What to work on –
Locate each line containing the string "pixels" and copy it out.

The data –
▬▬▬

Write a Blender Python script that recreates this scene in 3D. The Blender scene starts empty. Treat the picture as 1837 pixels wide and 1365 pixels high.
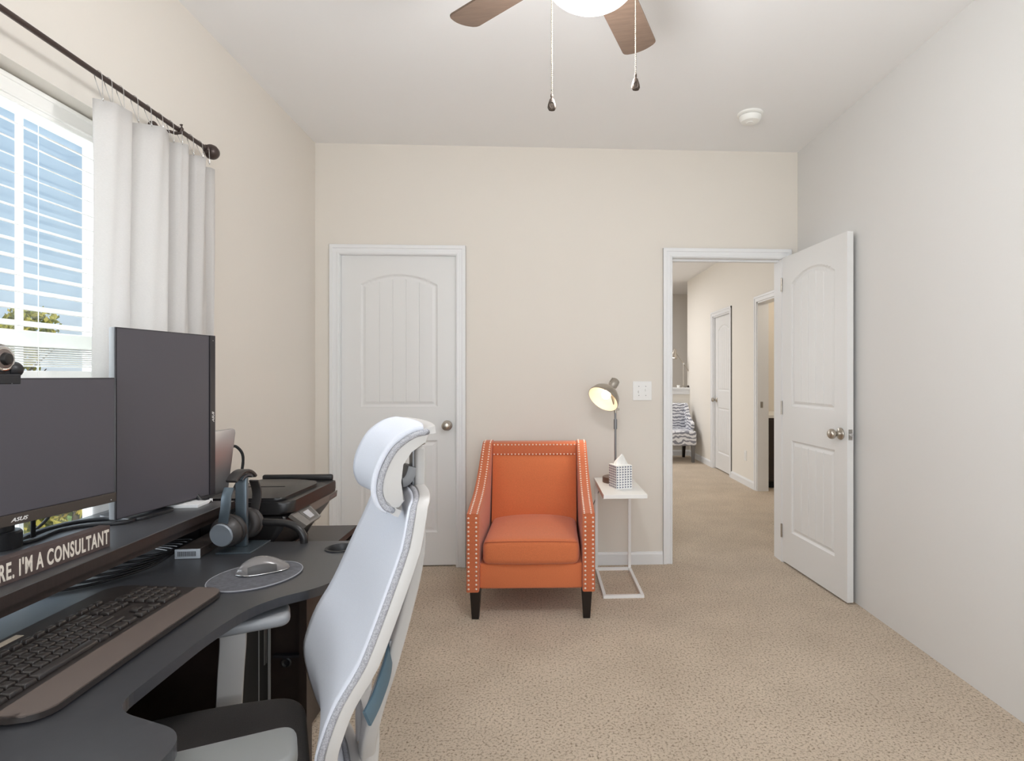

▬▬▬

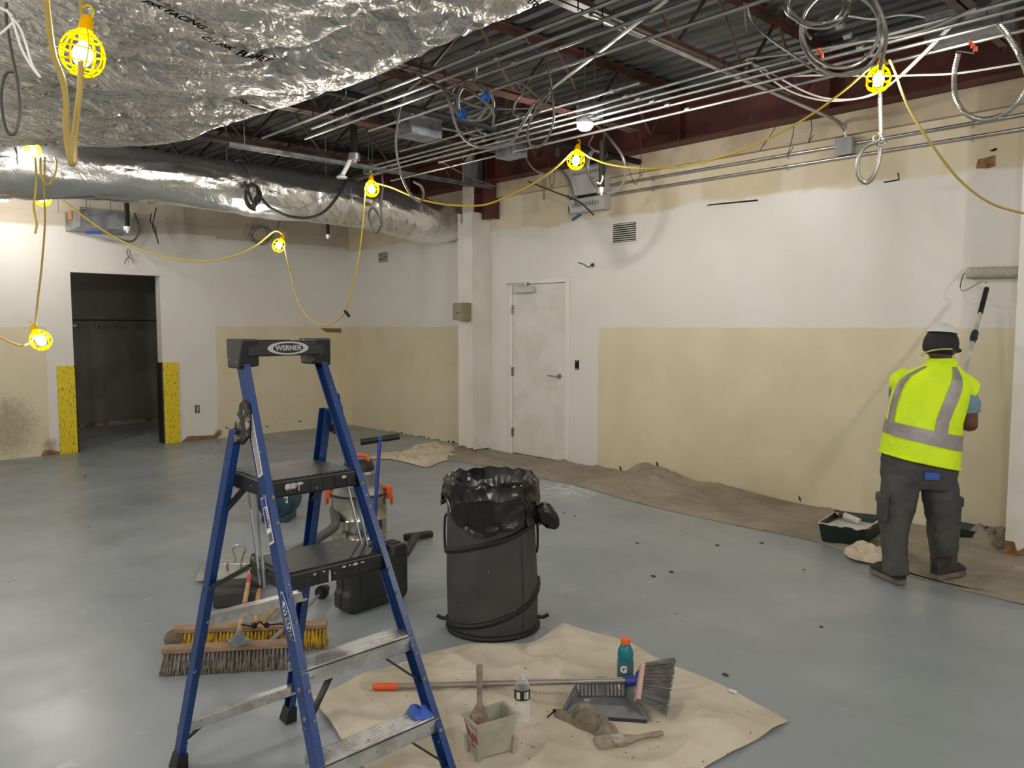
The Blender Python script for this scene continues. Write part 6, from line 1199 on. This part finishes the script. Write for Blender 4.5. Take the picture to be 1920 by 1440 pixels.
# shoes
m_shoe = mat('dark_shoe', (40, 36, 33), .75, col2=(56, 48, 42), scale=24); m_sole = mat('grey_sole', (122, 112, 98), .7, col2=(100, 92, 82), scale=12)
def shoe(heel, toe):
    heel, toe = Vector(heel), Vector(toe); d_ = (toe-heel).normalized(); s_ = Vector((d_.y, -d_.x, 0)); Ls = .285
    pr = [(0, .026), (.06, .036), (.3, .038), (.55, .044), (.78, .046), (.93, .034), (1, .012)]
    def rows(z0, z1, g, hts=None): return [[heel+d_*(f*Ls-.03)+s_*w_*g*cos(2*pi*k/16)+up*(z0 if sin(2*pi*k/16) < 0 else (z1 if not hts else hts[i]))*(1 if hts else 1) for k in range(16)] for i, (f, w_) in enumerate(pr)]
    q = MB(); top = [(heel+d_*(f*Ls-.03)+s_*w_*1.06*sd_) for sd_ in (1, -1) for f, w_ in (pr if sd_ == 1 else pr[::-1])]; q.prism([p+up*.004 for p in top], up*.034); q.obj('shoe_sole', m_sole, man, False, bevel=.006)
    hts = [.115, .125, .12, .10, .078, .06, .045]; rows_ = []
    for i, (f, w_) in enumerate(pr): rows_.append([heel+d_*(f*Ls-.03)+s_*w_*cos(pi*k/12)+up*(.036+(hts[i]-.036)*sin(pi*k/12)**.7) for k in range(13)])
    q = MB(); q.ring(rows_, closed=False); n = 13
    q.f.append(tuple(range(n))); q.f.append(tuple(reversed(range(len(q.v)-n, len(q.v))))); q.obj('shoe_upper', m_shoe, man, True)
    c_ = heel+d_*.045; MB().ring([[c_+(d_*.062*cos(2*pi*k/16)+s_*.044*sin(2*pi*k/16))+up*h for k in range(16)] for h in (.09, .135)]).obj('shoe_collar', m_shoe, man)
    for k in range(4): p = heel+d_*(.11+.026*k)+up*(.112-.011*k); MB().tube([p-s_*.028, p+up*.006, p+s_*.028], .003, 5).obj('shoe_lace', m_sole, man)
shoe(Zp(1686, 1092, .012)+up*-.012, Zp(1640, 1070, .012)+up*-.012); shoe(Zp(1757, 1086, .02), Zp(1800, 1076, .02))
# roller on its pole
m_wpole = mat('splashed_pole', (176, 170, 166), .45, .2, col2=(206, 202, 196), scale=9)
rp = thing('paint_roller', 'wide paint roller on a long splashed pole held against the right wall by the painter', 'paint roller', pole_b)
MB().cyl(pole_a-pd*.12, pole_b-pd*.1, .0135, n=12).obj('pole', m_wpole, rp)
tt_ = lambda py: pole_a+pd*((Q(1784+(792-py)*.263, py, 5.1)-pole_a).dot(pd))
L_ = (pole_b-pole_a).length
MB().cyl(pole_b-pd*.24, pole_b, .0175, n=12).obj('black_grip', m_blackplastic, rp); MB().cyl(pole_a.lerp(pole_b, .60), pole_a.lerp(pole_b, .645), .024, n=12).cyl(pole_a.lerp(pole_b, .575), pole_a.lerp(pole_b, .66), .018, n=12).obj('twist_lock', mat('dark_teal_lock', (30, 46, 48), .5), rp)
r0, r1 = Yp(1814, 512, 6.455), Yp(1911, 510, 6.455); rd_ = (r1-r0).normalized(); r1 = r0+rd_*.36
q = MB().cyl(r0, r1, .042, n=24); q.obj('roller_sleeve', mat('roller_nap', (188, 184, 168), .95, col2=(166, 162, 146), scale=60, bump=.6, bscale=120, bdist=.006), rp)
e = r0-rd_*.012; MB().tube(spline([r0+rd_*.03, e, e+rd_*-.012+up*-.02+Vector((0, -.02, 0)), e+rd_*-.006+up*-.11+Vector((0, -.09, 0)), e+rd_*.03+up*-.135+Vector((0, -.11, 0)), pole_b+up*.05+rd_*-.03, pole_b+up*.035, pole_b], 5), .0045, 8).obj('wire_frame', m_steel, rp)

▬▬▬

The result –
Write a Blender Python script that recreates this scene in 3D. The Blender scene starts empty. Treat the picture as 1837 pixels wide and 1365 pixels high.
The Blender Python script for this scene continues. Write part 6, from line 1199 on. This part finishes the script. Write for Blender 4.5. Take the picture to be 1920 by 1440 pixels.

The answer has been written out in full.